Many parents and students have questioned our decision to allow "retakes" of assessments, especially as we've placed no limit on the number of times a student can retake an assessment (until the semester ends). Do you have any suggestions about how we should handle the retake issue?

Cory Bradshaw


When we have a learning orientation I think it is the ideal to offer unlimited retakes but
there should always be conditions attached to retakes and the practical reality is that there
may have to be a limit to the number of retakes.

The conditions that should attached to all retakes are
1, Correctives and 2 Opportunity Cost.

No student should be allowed any retake (first or fifteenth) until they provide evidence
that they have done something that increases the likelihood that they will improve.

Opportunity Cost
Not all retakes need to occur at a time that is convenient to the student.

The message to students should be that it is best to do well the first time but if you don’t
a retake will be available at the “cost” of evidence of correctives and some of your time.

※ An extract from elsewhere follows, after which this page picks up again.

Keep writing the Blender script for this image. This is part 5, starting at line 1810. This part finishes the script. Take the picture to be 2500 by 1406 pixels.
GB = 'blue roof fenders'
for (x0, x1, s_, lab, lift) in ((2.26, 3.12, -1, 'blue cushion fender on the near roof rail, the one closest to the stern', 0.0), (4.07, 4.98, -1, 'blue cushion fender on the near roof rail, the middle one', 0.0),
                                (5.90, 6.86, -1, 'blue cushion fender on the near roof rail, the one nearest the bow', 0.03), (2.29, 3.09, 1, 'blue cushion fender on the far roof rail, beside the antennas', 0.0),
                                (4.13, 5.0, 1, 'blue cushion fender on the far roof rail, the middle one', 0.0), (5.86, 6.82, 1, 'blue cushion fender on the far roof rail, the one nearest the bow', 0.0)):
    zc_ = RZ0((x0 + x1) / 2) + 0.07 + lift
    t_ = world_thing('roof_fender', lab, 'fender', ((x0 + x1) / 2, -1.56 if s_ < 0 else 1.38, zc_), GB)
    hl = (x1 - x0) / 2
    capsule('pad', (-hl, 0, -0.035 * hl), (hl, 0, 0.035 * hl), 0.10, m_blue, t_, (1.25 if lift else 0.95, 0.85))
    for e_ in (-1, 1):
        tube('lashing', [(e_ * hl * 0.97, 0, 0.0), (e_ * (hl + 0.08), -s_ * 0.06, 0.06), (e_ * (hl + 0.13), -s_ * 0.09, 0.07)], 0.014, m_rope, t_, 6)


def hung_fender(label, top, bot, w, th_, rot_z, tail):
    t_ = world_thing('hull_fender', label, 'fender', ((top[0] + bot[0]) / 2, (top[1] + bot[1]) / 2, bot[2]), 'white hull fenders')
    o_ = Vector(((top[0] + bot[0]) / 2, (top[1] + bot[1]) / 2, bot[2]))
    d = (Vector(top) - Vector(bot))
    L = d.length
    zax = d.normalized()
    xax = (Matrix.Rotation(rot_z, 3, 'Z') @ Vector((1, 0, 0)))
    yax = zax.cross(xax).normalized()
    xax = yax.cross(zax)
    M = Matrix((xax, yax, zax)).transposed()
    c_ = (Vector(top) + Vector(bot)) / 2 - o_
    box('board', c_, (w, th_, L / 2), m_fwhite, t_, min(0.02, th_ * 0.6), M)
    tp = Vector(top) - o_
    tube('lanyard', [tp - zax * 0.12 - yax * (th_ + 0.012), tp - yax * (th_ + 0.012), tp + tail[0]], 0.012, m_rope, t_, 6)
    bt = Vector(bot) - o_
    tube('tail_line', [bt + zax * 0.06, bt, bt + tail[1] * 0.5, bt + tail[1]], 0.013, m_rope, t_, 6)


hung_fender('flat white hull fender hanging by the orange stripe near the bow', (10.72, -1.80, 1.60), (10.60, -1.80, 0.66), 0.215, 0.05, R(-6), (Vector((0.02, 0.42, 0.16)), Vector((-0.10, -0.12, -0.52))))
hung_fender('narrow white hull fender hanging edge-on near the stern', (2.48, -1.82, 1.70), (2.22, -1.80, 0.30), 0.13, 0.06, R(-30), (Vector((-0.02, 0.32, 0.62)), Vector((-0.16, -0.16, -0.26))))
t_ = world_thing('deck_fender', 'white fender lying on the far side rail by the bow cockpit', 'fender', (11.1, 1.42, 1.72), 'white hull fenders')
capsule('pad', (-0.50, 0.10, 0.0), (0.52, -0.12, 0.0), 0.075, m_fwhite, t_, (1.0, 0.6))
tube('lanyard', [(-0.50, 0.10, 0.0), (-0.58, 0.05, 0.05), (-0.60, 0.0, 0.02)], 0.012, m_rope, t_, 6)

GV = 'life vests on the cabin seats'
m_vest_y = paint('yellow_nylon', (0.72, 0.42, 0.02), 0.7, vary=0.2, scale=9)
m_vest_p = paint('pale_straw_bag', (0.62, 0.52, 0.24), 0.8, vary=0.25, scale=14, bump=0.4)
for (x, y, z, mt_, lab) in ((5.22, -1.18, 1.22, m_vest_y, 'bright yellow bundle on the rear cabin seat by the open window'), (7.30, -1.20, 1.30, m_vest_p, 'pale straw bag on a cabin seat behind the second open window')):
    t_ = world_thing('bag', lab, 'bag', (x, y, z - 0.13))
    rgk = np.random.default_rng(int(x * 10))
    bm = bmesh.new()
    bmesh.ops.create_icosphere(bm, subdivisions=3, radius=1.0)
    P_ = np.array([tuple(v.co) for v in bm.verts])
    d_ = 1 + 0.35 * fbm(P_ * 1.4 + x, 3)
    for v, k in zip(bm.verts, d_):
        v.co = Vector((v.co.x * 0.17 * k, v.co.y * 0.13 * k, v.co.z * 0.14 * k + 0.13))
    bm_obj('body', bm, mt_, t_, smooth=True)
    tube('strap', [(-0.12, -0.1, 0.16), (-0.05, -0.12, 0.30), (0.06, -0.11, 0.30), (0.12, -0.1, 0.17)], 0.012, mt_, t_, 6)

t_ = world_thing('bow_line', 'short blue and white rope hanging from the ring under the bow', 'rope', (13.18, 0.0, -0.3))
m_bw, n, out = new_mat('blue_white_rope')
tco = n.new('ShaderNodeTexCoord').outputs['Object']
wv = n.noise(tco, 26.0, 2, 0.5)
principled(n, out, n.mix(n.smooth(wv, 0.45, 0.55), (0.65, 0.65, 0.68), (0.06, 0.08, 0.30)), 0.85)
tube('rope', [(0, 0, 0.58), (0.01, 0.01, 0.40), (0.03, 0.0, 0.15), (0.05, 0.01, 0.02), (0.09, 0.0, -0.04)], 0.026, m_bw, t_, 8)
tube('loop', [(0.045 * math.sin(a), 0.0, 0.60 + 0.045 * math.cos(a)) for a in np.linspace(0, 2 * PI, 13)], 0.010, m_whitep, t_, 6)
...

A practical example of how this works occurs in a junior high school math department
near Tacoma, WA. After providing evidence of correctives, students are allowed one retake
opportunity in class and two opportunities after school. There are eight teachers in the
math department and they each supervise the retakes once every two weeks on Monday to
Thursday afternoons.

I hope this helps.


Roger Curtis's


Goodness gracious, the consideration that deserves the utmost of attention is that of the
teacher and the impact on him or her! Teachers, too, have opportunity costs to consider
and believe me, re-tests represent disproportionate obligates and are more often than not,
for the benefit of the student who has failed to put his or her best foot forward. Teachers
are not automatons. Their time is better spent lesson planning, resting or engaging
themselves in enriching experiences that can and do translate into life-affirming events,
stories to tell and more.

The Grade Doctor's


I have the utmost respect for teachers and their time but the issue is using time wisely in meeting our ultimate shared purpose - the success of each student.
We must work smarter not harder and that means, for example, involving students in self and peer assessment of much of the formative assessment and working together to share the burden of reassessment. One junior high school math department I know about schedules reassessments after school Monday to Thursday and each of the eight teachers in the department does one afternoon every two weeks.

Mr Kotter's


Why would students study in the first place if they know that they can do a "retake"? From
many years as a Middle School teacher, I have been asked can I have a retake. I now ask
my students, "if I offered a retake, would you study". The answer is a resounding no. If I
have a job interview, can I ask for a retake if it does not go well. Can I resubmit a resume
with typos? Of course not.

The Grade Doctor's


Students want to do a retake when you establish a culture of learning in your classroom and will try (hard) on the first assessment when you have two conditions attached to the retake - first there must be evidence of 'correctives' before a student is allowed a retake, and second there may be 'opportunity cost' attached to the retake, i.e., the 'cost' is the student's time when they would prefer to be doing something else.

Andrea Hanson's


Or another option would be to have the STUDENT create something to prove to you that
they have now learned the skill or benchmark, so that the teacher doesn't have to create
multiple retakes. And this would actually show if the student knows the ins and outs of
the skill. In a math classroom have him/her think of their own word problem that would
utilize the said skill and have it solved right in front of you. Or have a probing discussion
with a student on a topic for a social studies class. Just another idea!

The Grade Doctor's


Thanks Andrea for the excellent suggestions of additional ways to reassess.



Is it ok to use peer and self assessments in your summative assessments?

The Grade Doctor's


Only as "advice" to the teachers determination of grades, not directly.